Customer Experience is an outcome. And is the direct result of the attitudes, behaviors of your employees and workplace culture. Your employee experience affects your customer experience. Here at Stawi we believe that you have two customers – an internal customer (employees, partners across your value chain) and an external customer. Your internal customers deliver success and satisfaction to your external customers.
No company can remain in business without the support of customers. Whether it is because of being out of touch with your customers, being unprofitable or selling a product that the market has no interest in. Customers are the core of any and every business’ success. It is with this in mind that successfully organizations invest millions of dollars into their customer experience. This could be through customer service training. Getting real time feedback from customers through messaging, social listening, or online feedback tools. Hiring extra customer success personnel or investing in the customer experience. Great companies understand that the cost of retaining existing customers is lower than acquiring new ones – and will invest in customer satisfaction.
But who delivers that satisfaction to your external customers? Your internal customer. It is impossible to throw incentives at your customers while demanding that badly treated or un-engaged employees serve customers with a smile. But this is what most companies do. You will see companies redesign stores, have a vibrant social media presence, and roll out new products. There is nothing wrong with these steps, however without employees that care about customer satisfaction the new store or product is just a shell.
In their book The Employee Experience: How to Attract Talent, Retain Top Performers, and Drive Results. The authors opine that business “success comes through quality products, sensible pricing, strong customer support . . . and employees who care personally about delivering an extraordinary experience every time.”
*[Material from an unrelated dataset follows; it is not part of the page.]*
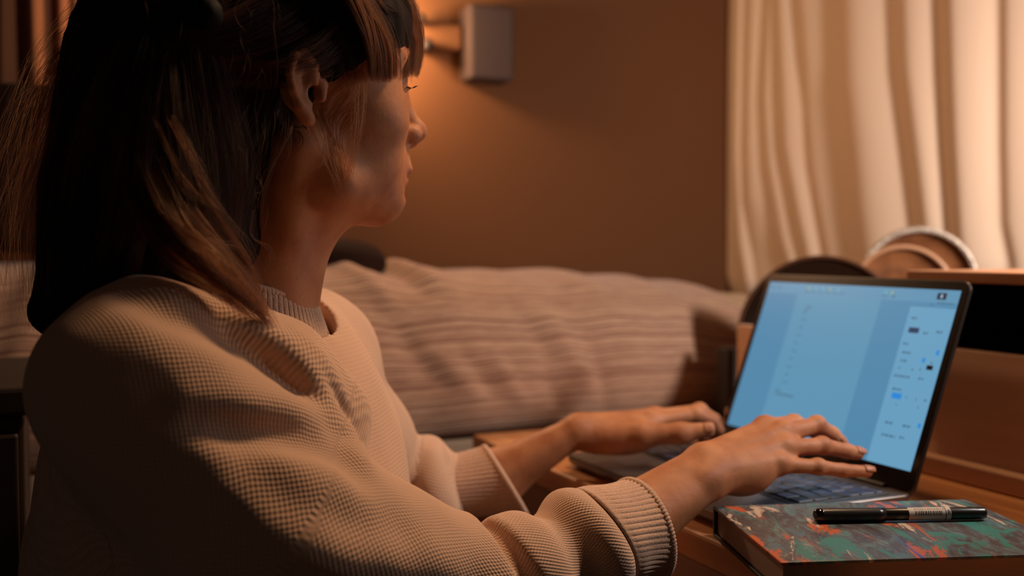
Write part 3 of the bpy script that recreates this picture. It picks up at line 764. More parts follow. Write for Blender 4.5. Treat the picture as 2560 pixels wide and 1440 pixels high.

Employee Experience (EX) Predicts the Customer Relationship
Focusing on EX sets an example for the relationship you are asking your employees to have with their customers. EX means caring enough about your staff to sit down and designing their experience with them and not for them. It is a process that involves listening, experimentation, empathy, financial investment in the experience, and serving. All traits that make for a great customer experience. How can you expect your employees to meet the unsaid and unstated needs of your customers if you are not doing the same? Or serve, value and act on feedback? Listen to the customer and value engagement? Employee Experience sets the tone of the conversation and attitudes your employees have with your customer. Treat your staff they way you would like them to treat your best customers.
Happy and Engaged Employees Deliver Great Experiences
A few years ago Forbes has an article that listed different companies that focused on EX and in return had a great CX. In the list you find Starbucks, Marriot, Airbnb, General Electric, and others. The article went on to say that there is an undeniable link between employee experience and customer experience. Companies that lead in customer experience have 60% more engaged employees. Glassdoor, the world’s foremost workplace review site had a similar study that explored the relationship between reviews on its site and customer satisfaction. By focusing on EX within your company, not only do you set the tone for the customer experience, but you also empower your employees to deliver memorable experiences.
Lessons from VW Group Australia
In Australia Volkswagen Group had a 100% turnover rate for certain job roles and positions. This meant that car dealerships were always having to start over with their customers. As you can imagine this gravely affected not only customer satisfaction but also business revenue. VW Group Australia chief customer and marketing officer Jason Bradshaw is quoted as saying that pivoting their work from just being about customer experience to also being about the employee experience helped them overcome this challenge.
Working with frontline leaders to improve their leadership, communication, and onboarding skills. Asking employees questions such as, “Are your leaders at the dealership inspiring you or creating an environment for you to do your best?” And using the data to make improvements. Innovation and training events. Opening communication lines within the organization and delivering E-Learning has in Bradshaw’s words “really has helped us move the overall experience that we deliver to customers, but in a way that’s quite sustainable.” Jason so strongly believes in the relationship between customer and employee experience that he went ahead to write a book called its all about CEX! Clearly Employee Experience affects Customer Experience!
“Your customers can never be happier than your employees.”
Happy and engaged employees create better experiences, which leads to more satisfied and loyal customers and, ultimately, brand and company growth. Tom Peters is attributed as saying that “your customers can never be happier than your employees.” Customer Experience is an outcome. And is the direct result of the attitudes, behaviors of your employees and workplace culture. Unlike the utility era in the experience era, you do not just give your employees a salary, desk, phone, computer, and access to the internet and then expect amazing results.
As customer needs have changed employee needs have changed too. It is important to remember that engaged employees are the soil and nutrients in which your Customer Experience grows, and employee experience adds nutrients and life to the soil. If you have a workforce of engaged people who feel respected and appreciated, and if they trust their leaders enough to take risks and invest emotionally in the organization, your CX will take care of itself.
On the other hand, if you don’t set a foundation of great people who care about providing a terrific experience and making customers’ lives better, all the technology and systems in the world, or rebrands won’t keep your CX from being a money-losing mess. Remember, engaged employees are the foundation from which your Customer Experience succeeds.
For the last few years now, companies have begun to leverage on delivering exciting customer experiences. And winsome employee experiences to keep their best talent. Forward thinking companies start from the inside going out, with the knowledge that employee experience affects customer experience.